GOAL: Copy all lines that contain the word "trees".

DATA PROVIDED:
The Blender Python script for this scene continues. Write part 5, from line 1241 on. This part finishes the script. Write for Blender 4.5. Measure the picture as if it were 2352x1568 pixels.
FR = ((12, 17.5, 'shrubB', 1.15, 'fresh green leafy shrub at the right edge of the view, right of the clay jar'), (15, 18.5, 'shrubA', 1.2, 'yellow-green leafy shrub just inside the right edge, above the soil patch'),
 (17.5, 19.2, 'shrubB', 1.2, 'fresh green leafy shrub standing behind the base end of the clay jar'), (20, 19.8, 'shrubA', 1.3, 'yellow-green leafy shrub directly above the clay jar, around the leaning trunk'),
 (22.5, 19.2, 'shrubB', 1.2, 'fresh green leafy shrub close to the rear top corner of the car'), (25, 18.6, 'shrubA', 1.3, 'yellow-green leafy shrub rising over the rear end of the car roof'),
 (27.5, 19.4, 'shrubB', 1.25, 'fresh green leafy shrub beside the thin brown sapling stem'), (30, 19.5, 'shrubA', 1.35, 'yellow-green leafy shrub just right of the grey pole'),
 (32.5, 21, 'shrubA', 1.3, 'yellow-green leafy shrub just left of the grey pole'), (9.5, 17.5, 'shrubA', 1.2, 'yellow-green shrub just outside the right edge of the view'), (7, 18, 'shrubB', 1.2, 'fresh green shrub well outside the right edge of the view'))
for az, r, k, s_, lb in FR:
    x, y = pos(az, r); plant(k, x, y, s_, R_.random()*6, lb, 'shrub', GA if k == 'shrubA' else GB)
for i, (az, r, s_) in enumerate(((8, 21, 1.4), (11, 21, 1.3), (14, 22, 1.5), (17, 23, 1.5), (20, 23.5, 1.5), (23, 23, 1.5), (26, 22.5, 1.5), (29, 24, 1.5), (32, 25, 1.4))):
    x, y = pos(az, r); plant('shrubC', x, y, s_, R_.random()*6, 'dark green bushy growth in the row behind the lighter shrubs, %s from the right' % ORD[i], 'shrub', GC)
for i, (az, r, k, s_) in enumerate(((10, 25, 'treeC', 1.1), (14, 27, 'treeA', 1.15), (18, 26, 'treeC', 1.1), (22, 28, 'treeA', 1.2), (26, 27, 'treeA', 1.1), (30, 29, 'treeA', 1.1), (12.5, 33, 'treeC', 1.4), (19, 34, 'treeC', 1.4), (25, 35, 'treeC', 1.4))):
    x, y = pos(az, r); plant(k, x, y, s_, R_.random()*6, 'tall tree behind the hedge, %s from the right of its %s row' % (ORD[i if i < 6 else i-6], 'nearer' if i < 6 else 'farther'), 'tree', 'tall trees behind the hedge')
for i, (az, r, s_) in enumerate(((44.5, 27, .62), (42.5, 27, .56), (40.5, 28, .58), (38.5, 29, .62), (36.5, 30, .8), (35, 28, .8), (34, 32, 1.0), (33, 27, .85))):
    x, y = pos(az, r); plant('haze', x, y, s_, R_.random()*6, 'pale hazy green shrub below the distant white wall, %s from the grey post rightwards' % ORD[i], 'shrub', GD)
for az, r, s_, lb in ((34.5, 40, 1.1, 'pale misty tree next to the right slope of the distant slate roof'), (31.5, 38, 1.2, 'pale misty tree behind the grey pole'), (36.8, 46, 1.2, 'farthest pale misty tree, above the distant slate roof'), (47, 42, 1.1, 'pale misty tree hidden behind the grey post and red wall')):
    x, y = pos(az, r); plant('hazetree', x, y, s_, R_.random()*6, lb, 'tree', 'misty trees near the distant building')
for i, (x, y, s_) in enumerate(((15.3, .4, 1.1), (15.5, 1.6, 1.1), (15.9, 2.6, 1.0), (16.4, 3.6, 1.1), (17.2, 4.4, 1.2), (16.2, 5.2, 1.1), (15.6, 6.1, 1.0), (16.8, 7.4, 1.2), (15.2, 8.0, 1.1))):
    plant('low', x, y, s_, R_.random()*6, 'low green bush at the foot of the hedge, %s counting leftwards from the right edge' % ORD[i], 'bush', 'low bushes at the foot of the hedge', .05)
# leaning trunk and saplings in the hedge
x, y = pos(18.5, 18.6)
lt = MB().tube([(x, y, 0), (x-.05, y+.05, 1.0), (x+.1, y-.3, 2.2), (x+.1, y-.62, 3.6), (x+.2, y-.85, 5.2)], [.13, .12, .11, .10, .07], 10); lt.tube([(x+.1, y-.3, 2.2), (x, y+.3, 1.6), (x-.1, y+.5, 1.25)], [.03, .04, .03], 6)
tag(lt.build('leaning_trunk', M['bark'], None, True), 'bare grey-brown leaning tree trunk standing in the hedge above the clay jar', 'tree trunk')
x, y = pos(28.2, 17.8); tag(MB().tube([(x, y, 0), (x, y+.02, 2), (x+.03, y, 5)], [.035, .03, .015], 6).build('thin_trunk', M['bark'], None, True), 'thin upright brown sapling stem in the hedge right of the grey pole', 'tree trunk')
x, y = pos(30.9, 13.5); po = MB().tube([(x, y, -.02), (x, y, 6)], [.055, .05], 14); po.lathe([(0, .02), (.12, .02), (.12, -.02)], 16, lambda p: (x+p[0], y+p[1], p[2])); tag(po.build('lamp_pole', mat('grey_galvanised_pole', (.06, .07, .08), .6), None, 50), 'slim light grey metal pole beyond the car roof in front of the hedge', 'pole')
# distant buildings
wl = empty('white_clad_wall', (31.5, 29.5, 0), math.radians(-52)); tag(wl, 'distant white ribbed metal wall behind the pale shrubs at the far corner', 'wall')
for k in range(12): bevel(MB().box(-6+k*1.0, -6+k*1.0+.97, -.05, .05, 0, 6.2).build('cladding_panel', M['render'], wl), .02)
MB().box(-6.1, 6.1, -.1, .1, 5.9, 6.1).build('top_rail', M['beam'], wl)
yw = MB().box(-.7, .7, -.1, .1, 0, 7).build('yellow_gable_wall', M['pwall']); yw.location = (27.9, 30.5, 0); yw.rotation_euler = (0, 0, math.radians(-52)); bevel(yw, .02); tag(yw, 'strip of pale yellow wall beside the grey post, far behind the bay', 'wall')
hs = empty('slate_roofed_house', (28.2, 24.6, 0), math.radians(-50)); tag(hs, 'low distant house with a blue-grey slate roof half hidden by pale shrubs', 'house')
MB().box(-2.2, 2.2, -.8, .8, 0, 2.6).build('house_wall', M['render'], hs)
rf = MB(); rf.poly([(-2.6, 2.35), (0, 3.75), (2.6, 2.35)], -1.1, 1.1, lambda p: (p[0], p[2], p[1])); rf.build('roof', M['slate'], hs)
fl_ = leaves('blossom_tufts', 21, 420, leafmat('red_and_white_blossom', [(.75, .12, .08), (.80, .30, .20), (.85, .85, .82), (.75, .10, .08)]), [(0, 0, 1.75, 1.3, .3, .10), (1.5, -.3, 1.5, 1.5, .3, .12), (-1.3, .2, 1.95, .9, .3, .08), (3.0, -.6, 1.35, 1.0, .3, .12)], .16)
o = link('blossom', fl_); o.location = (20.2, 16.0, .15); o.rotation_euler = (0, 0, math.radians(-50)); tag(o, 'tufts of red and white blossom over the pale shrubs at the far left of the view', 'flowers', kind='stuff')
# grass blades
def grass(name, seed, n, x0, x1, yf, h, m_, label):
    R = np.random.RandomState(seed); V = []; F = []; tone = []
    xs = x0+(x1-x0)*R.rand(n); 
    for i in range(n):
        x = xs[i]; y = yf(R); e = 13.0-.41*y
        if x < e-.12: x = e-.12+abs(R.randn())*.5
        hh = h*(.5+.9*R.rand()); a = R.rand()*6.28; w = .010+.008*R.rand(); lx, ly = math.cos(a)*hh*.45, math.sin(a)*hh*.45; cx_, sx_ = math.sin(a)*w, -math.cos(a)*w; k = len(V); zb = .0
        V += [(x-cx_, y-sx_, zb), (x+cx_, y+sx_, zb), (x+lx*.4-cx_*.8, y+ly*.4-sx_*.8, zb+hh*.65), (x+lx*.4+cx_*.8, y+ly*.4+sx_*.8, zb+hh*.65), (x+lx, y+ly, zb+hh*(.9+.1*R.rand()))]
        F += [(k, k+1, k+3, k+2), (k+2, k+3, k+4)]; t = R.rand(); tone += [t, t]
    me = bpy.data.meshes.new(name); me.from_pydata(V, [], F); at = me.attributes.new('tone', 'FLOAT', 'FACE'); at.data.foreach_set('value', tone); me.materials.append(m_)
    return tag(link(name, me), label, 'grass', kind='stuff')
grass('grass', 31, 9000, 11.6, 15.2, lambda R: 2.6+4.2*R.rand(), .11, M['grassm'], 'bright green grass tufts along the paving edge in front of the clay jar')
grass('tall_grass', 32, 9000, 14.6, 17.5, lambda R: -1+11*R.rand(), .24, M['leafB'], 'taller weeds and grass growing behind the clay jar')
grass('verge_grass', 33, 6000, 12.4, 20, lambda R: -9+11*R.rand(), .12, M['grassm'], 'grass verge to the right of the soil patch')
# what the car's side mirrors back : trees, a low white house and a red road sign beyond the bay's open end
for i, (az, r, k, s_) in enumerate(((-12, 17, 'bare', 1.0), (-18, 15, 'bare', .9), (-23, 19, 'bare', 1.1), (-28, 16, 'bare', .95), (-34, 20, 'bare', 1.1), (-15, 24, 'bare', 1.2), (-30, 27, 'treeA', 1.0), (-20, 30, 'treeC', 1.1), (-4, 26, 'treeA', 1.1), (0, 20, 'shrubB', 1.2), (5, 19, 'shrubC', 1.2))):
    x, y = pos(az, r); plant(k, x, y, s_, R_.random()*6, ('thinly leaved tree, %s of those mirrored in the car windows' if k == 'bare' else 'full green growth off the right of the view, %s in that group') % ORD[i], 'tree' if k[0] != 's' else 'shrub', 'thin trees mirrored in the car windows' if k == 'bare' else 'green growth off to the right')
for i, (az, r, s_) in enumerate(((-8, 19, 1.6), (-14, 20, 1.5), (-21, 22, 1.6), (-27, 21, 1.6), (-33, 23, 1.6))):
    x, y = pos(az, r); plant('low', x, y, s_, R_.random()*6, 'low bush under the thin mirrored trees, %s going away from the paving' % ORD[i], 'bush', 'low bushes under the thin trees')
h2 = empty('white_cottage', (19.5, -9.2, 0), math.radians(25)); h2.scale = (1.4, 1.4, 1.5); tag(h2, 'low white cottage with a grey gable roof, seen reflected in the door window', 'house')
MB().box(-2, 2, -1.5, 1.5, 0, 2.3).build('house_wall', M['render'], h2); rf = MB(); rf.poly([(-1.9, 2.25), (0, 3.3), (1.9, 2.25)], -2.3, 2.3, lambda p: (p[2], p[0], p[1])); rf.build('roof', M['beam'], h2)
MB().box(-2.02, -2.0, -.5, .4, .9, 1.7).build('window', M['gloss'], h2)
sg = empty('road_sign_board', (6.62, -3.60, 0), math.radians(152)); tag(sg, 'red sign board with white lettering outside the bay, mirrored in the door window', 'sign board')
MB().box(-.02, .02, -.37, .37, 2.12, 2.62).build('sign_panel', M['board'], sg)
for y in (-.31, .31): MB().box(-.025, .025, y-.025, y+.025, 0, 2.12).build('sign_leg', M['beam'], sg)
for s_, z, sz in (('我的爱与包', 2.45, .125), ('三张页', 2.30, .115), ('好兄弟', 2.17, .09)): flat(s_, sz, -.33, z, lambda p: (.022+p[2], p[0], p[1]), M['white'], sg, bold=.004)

CORRECT OUTPUT:
    x, y = pos(az, r); plant(k, x, y, s_, R_.random()*6, 'tall tree behind the hedge, %s from the right of its %s row' % (ORD[i if i < 6 else i-6], 'nearer' if i < 6 else 'farther'), 'tree', 'tall trees behind the hedge')
    x, y = pos(az, r); plant('hazetree', x, y, s_, R_.random()*6, lb, 'tree', 'misty trees near the distant building')
# what the car's side mirrors back : trees, a low white house and a red road sign beyond the bay's open end
    x, y = pos(az, r); plant(k, x, y, s_, R_.random()*6, ('thinly leaved tree, %s of those mirrored in the car windows' if k == 'bare' else 'full green growth off the right of the view, %s in that group') % ORD[i], 'tree' if k[0] != 's' else 'shrub', 'thin trees mirrored in the car windows' if k == 'bare' else 'green growth off to the right')
    x, y = pos(az, r); plant('low', x, y, s_, R_.random()*6, 'low bush under the thin mirrored trees, %s going away from the paving' % ORD[i], 'bush', 'low bushes under the thin trees')